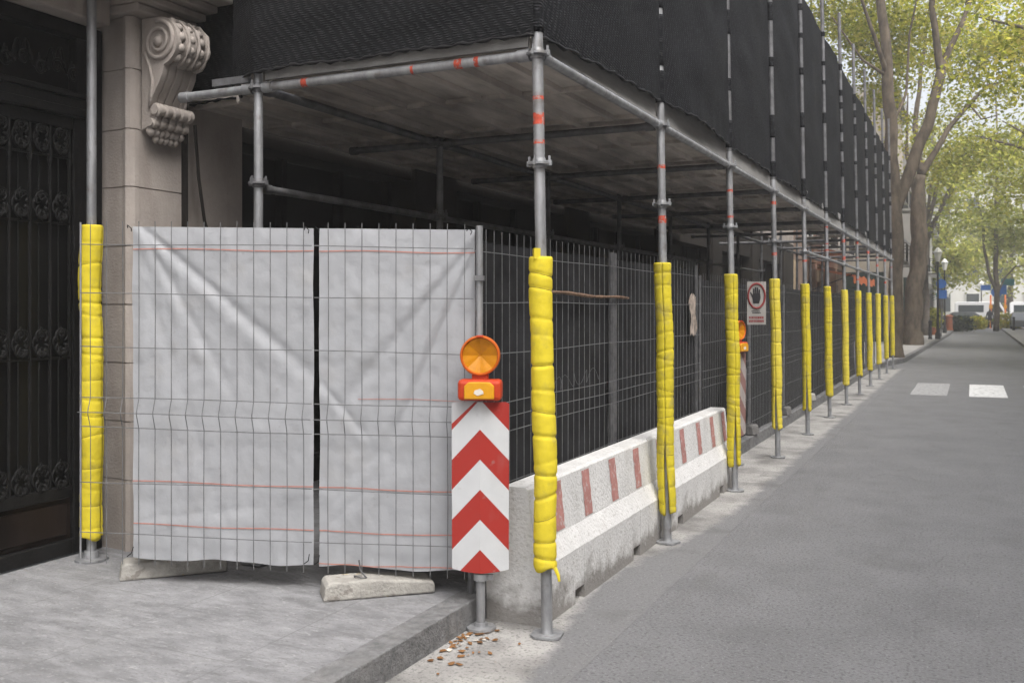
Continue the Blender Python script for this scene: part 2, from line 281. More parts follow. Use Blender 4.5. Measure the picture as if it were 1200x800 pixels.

■ ■ ■ ■ ■

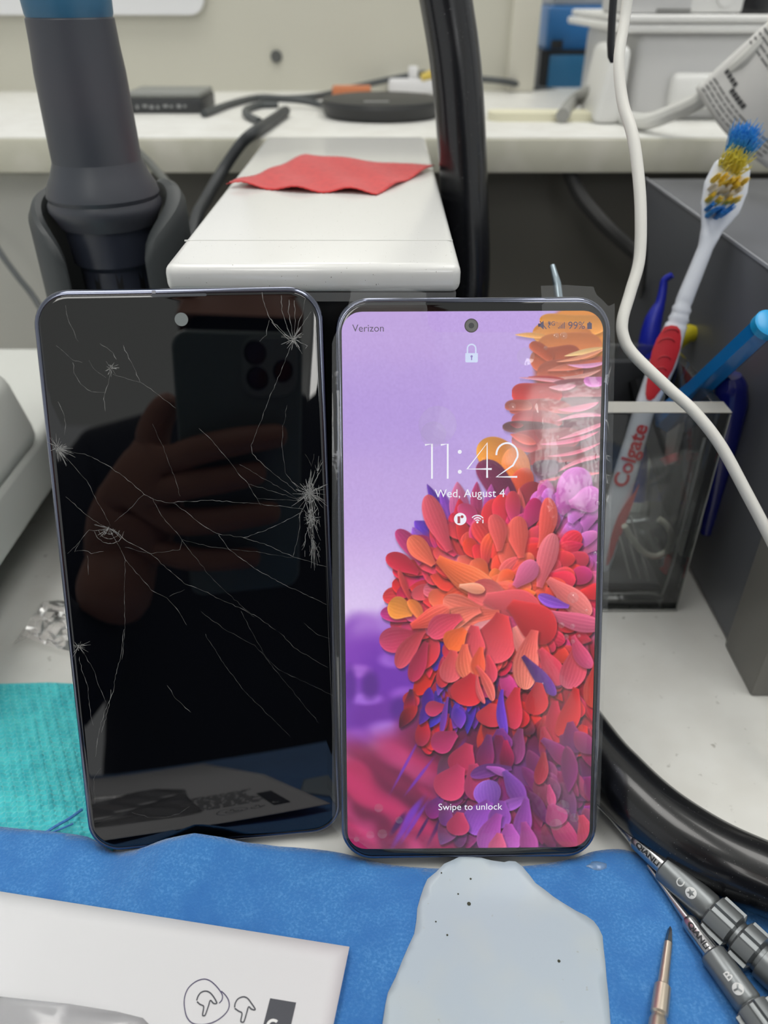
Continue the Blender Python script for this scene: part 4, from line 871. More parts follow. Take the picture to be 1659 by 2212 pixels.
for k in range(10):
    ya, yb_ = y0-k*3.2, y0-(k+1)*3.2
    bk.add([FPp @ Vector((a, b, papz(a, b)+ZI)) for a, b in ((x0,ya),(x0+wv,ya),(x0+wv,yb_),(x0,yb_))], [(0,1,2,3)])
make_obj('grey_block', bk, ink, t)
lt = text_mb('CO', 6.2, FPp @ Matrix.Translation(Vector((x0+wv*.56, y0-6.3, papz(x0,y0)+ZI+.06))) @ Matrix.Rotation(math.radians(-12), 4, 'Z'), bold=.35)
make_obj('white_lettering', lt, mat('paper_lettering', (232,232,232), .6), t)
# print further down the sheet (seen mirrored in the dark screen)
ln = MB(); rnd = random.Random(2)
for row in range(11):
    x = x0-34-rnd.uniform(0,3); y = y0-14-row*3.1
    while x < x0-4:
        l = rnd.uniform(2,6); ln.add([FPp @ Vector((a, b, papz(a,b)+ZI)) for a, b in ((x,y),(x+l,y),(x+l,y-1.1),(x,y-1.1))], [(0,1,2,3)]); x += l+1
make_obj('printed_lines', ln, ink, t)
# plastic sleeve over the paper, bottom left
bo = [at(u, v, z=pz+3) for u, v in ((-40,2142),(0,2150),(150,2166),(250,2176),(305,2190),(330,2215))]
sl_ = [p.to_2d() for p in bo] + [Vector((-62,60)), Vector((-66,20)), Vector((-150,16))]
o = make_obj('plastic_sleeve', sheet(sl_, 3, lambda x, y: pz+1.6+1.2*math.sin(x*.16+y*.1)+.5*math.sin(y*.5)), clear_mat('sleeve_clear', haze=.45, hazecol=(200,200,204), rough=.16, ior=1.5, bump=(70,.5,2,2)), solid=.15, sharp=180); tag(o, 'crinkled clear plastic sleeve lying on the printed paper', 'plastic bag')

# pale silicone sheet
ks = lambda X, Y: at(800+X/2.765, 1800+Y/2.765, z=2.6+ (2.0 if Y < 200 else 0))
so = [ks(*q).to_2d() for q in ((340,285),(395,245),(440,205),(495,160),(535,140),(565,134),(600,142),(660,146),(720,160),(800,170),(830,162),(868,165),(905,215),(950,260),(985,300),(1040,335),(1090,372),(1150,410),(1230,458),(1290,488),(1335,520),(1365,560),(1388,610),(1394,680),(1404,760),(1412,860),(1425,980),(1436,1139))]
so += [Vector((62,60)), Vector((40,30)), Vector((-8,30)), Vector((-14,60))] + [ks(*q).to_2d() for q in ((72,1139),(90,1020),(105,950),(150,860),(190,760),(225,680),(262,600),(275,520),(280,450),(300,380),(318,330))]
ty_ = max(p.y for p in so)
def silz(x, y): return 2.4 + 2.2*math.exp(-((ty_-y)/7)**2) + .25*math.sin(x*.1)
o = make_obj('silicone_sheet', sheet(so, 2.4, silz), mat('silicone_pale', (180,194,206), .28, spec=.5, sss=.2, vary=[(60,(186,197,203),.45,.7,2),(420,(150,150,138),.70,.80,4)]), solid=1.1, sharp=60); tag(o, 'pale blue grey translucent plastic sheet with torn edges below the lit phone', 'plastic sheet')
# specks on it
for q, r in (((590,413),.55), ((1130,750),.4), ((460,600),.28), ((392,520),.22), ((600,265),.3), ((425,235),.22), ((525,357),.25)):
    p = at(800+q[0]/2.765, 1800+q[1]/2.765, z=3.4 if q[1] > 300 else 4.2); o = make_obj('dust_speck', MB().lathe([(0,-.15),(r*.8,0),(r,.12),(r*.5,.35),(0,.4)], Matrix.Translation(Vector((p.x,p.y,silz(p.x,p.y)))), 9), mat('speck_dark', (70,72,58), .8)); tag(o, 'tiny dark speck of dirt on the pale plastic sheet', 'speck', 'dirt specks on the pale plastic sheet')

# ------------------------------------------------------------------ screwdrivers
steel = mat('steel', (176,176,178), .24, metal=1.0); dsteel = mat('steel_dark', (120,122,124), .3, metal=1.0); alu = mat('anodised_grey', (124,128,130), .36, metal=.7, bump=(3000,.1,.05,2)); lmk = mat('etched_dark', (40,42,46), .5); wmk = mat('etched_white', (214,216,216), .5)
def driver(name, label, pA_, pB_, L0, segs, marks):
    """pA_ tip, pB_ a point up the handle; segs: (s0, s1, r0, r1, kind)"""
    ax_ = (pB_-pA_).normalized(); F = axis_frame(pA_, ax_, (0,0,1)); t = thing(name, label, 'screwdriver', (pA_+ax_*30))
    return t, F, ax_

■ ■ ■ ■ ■

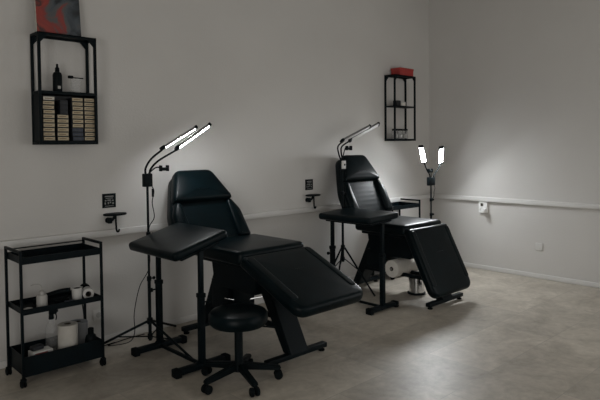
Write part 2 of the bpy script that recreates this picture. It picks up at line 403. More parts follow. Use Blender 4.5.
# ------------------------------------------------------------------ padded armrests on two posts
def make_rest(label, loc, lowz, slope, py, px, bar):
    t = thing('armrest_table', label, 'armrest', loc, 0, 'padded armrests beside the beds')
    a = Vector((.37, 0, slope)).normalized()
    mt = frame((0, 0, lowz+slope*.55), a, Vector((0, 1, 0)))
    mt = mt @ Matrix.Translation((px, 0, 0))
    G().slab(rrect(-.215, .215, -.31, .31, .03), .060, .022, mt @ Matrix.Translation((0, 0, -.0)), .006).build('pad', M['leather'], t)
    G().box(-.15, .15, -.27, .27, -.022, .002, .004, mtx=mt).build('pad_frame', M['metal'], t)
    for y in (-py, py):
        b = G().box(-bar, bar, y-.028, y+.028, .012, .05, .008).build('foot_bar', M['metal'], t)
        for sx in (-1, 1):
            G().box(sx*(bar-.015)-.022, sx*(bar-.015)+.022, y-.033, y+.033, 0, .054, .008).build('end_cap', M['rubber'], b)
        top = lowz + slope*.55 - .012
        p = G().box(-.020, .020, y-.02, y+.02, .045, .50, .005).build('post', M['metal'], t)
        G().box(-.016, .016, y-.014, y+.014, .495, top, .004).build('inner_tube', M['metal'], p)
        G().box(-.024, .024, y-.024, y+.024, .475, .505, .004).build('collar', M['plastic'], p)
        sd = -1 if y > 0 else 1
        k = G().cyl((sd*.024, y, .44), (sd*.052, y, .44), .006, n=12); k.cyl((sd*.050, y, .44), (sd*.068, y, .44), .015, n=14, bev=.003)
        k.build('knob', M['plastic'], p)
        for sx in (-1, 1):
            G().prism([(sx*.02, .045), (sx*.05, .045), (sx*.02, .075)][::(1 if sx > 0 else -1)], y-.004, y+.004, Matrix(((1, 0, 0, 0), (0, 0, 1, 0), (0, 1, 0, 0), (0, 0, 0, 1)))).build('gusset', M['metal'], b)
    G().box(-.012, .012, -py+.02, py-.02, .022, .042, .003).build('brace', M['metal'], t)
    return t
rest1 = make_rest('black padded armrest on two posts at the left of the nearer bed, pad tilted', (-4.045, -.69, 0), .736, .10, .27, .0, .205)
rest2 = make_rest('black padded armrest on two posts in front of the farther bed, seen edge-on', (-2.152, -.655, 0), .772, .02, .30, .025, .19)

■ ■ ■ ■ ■

## Task prompt:
Take the listing above and repeat exactly the lines from the one containing "Write part 2" through the one containing "rest2 = make_rest('black", both included.

## Answer:
Write part 2 of the bpy script that recreates this picture. It picks up at line 403. More parts follow. Use Blender 4.5.
# ------------------------------------------------------------------ padded armrests on two posts
def make_rest(label, loc, lowz, slope, py, px, bar):
    t = thing('armrest_table', label, 'armrest', loc, 0, 'padded armrests beside the beds')
    a = Vector((.37, 0, slope)).normalized()
    mt = frame((0, 0, lowz+slope*.55), a, Vector((0, 1, 0)))
    mt = mt @ Matrix.Translation((px, 0, 0))
    G().slab(rrect(-.215, .215, -.31, .31, .03), .060, .022, mt @ Matrix.Translation((0, 0, -.0)), .006).build('pad', M['leather'], t)
    G().box(-.15, .15, -.27, .27, -.022, .002, .004, mtx=mt).build('pad_frame', M['metal'], t)
    for y in (-py, py):
        b = G().box(-bar, bar, y-.028, y+.028, .012, .05, .008).build('foot_bar', M['metal'], t)
        for sx in (-1, 1):
            G().box(sx*(bar-.015)-.022, sx*(bar-.015)+.022, y-.033, y+.033, 0, .054, .008).build('end_cap', M['rubber'], b)
        top = lowz + slope*.55 - .012
        p = G().box(-.020, .020, y-.02, y+.02, .045, .50, .005).build('post', M['metal'], t)
        G().box(-.016, .016, y-.014, y+.014, .495, top, .004).build('inner_tube', M['metal'], p)
        G().box(-.024, .024, y-.024, y+.024, .475, .505, .004).build('collar', M['plastic'], p)
        sd = -1 if y > 0 else 1
        k = G().cyl((sd*.024, y, .44), (sd*.052, y, .44), .006, n=12); k.cyl((sd*.050, y, .44), (sd*.068, y, .44), .015, n=14, bev=.003)
        k.build('knob', M['plastic'], p)
        for sx in (-1, 1):
            G().prism([(sx*.02, .045), (sx*.05, .045), (sx*.02, .075)][::(1 if sx > 0 else -1)], y-.004, y+.004, Matrix(((1, 0, 0, 0), (0, 0, 1, 0), (0, 1, 0, 0), (0, 0, 0, 1)))).build('gusset', M['metal'], b)
    G().box(-.012, .012, -py+.02, py-.02, .022, .042, .003).build('brace', M['metal'], t)
    return t
rest1 = make_rest('black padded armrest on two posts at the left of the nearer bed, pad tilted', (-4.045, -.69, 0), .736, .10, .27, .0, .205)
rest2 = make_rest('black padded armrest on two posts in front of the farther bed, seen edge-on', (-2.152, -.655, 0), .772, .02, .30, .025, .19)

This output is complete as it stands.